Callahan and Ammons will be attending the SaTC PI meeting to present a poster showcasing their research done on the project titled “SaTC: CORE: Medium: Collaborative: Countermeasures Against Side-Channels Attacks Targeting Hardware and Embedded System Implementations of Post-Quantum Cryptographic Algorithms.”

“I’m excited for the opportunity to see all the work that is being done under NSF, as well as getting to show off some of the exciting developments of post-quantum computing cryptography and getting to work hands-on with something that has such a large impact on our everyday lives,” Ammons said.

“Post-quantum cryptography is imperative for the future of secure computing, and it’s important to ensure algorithm implementations on hardware are well-guarded against side-channel attacks,” Callahan said.

Callahan and Ammons are Computer Engineering NSF Research Experience for Undergraduates (REU) students in Assistant Professor Mehran Mozaffari Kermani’s Cryptographic Engineering and Hardware Security lab. They are also co-advised by Assistant Professor Robert Karam.

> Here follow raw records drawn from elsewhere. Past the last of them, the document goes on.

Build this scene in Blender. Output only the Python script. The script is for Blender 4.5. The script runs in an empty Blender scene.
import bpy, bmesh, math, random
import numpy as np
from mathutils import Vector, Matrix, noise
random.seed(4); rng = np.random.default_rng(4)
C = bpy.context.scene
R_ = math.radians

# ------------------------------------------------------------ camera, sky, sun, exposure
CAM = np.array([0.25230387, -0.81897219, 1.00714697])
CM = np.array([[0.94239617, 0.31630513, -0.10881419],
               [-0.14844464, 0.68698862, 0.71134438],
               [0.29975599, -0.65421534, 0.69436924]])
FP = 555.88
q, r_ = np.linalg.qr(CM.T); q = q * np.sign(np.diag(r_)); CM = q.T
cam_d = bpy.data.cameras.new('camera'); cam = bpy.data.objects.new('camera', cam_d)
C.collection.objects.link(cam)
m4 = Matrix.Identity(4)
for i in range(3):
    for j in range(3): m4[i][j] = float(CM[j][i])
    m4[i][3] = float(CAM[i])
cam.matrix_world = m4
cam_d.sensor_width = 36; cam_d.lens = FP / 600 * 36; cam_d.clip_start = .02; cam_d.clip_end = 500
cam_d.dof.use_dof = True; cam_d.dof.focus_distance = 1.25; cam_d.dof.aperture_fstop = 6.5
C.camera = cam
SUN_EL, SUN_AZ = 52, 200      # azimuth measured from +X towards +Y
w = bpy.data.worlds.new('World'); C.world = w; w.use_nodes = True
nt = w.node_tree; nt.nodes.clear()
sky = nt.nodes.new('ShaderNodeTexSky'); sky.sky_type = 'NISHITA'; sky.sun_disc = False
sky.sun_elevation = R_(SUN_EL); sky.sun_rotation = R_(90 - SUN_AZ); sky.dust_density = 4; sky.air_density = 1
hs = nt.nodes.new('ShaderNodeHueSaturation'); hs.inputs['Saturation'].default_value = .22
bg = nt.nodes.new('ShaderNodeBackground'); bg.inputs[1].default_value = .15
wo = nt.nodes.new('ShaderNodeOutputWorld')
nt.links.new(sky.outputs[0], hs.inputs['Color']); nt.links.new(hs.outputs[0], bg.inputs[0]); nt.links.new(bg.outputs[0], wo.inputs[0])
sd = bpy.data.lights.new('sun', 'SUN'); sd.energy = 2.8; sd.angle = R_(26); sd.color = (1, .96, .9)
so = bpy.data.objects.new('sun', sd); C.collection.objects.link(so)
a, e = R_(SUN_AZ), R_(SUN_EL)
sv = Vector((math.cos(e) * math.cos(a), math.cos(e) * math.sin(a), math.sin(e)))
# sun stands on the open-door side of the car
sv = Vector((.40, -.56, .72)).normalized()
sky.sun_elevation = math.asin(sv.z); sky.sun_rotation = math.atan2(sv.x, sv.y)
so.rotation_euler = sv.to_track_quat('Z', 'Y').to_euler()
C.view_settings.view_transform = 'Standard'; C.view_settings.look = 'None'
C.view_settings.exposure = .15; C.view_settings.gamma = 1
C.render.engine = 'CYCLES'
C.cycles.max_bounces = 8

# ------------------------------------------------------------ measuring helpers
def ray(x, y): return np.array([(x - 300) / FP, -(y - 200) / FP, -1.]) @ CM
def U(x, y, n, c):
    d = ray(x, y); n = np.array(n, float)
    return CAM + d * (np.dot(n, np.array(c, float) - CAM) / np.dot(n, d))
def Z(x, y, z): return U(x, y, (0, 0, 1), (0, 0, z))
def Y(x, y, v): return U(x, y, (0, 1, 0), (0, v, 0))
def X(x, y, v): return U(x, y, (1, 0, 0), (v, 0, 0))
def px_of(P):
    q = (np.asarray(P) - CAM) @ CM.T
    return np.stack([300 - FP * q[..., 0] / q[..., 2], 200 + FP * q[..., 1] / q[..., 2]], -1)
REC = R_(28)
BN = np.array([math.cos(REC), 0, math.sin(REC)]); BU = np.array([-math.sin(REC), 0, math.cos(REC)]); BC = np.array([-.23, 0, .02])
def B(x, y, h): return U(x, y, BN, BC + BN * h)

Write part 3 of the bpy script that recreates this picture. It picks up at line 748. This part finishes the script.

“Enabling deeply-embedded system security at the presence of quantum attacks through post-quantum cryptographic engineering is going to be critical. Side-channel attacks in hardware need to be thwarted before such quantum attacks take over our security mechanisms,” Mozaffari Kermani stated.

The SaTC PI meeting will be held on October 28-29 at the Hilton Alexandria Mark Center in Alexandria, Virginia.